Like many things in this world, what is difficult and dangerous to find is often worth it and the views of Zion National Park and what I believe to be West Temple definately were. I could have stayed up here all day but due to the late hour I, and the setting sun, decided to climb back down the slickrock mountain.

"I had some terrific experiences in the wilderness-overpowering, overwhelming. But then I am always being overwhelmed. I require it to sustain life."-Everett Ruess

Sunday, November 16, 2008

Emerald Pools

When my brother in law approached me with the idea to hike to Zion National Park's Emerald Pools the thought of fighting through crowds of tourists immediatly entered my mind. Emerald Pools is one of the "must hikes" in the National Park and as such, one usually finds himself fighting crowds, listening to foreign languages, and in general not experiencing nature as it was meant to be experienced.
Fortunately, we had church at 11:00 AM which in turn caused us to wake up earlier than one should on a Sunday. Departing at around 6:30 and arriving at the trailhead at 7:15, we found ourselves the only ones in the parking lot. Quickly we arrived without any human distractions at the lower pools and waterfalls. Looking at the waterfalls with the fall colors in the background was majestic, but the lower pools was not our end destination, and we quickly moved on.

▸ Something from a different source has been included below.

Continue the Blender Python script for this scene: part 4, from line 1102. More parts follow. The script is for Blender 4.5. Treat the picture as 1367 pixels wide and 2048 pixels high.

After hiking for a short time, and stopping to enjoy the changing leaves, we arrived at the middle pools. My brother in law told me of a spot he had found in an earlier trip to the middle pools that was off the main trailhead. We spent a considerable time at these hidden pools. My nephew, who came along with us on this hike, quietly played while I enjoyed the solitude and stunning beauty of leaves floating on the pools.

After spending 20 someodd minutes at the middle pools, we departed and eventually arrived at the upper pools. Only one word describes the scene we found, inspiring! The reflection of the fall colors and red rocks on the upper pool was one of the most sacred moments in recent memory. Only a Supreme Power could have create such an amazing holy place, one as sacred as any church or place of worship.